» **EXERCISE AIM**
Find the lines with "scene" in them and copy them out.
┌────────
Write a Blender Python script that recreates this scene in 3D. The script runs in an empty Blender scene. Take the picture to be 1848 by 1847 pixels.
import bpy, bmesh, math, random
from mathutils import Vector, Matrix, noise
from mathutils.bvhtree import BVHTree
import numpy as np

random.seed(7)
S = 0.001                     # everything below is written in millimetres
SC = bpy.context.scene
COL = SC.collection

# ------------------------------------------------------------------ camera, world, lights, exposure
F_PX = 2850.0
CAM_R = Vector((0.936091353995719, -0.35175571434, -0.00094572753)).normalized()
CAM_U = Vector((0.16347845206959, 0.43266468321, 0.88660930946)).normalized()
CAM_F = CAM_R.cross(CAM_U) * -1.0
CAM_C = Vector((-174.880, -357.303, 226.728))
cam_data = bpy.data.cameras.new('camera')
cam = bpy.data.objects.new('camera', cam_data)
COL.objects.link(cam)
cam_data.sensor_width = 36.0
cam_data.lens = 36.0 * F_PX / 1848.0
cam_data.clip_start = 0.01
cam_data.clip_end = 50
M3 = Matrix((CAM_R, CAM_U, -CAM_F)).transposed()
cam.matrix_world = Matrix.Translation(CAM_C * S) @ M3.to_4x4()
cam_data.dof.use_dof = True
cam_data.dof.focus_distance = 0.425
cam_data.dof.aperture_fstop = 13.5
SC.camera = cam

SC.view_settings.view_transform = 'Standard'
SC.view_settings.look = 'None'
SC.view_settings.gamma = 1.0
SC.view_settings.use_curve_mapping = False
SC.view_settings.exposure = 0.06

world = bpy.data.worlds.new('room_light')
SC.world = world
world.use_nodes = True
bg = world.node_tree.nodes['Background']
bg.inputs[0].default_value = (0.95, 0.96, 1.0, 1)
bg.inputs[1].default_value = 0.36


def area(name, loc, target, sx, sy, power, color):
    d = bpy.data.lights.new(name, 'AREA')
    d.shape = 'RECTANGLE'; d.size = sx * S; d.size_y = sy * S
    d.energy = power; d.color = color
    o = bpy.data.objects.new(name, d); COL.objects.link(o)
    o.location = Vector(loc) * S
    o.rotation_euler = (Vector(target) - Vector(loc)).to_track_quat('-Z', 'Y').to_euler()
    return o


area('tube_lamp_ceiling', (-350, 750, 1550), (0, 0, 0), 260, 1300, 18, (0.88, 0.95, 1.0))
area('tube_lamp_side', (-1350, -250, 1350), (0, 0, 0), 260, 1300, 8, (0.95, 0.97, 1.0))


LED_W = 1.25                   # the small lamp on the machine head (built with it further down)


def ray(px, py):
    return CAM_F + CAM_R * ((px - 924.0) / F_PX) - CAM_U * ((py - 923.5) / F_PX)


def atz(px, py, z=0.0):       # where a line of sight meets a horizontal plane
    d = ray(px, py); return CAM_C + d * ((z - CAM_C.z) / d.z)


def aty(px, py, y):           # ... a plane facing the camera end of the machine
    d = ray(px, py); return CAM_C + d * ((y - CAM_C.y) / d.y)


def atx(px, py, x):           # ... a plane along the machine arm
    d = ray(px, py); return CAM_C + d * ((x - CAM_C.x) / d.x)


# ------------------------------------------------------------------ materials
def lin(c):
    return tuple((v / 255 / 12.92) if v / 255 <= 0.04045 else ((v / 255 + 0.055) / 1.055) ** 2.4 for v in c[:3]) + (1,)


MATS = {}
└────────
» **EXPECTED OUTPUT**
Write a Blender Python script that recreates this scene in 3D. The script runs in an empty Blender scene. Take the picture to be 1848 by 1847 pixels.
SC = bpy.context.scene